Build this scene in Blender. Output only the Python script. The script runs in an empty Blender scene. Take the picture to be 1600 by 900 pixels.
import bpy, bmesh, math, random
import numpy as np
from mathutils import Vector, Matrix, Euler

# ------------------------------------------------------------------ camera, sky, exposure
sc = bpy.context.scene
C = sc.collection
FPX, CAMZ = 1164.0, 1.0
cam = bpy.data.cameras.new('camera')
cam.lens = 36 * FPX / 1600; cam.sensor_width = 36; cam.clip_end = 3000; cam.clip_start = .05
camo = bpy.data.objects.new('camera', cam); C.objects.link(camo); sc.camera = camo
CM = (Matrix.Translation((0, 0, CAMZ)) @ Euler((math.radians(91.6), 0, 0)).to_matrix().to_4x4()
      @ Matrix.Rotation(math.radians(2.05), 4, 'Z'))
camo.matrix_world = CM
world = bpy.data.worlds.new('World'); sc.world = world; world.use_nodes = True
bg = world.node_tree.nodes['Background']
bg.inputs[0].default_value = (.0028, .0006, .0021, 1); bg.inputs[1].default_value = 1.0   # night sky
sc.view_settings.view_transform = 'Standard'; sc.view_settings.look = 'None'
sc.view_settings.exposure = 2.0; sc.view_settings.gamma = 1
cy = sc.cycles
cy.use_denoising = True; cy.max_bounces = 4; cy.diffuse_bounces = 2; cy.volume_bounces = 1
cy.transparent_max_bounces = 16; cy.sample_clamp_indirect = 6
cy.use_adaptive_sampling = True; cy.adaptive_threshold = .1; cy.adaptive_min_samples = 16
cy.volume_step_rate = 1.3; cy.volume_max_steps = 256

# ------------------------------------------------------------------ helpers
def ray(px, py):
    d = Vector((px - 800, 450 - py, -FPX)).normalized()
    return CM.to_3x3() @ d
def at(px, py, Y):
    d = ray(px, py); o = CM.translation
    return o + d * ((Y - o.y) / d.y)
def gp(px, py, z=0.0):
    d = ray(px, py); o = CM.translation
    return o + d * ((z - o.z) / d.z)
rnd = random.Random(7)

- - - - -

**Task details**
Reproduce, please, the lines of the material from its first line down to the line containing "from mathutils import Vector, Matrix, Euler", keeping both ends and nothing beyond them.

**Solution**
Build this scene in Blender. Output only the Python script. The script runs in an empty Blender scene. Take the picture to be 1600 by 900 pixels.
import bpy, bmesh, math, random
import numpy as np
from mathutils import Vector, Matrix, Euler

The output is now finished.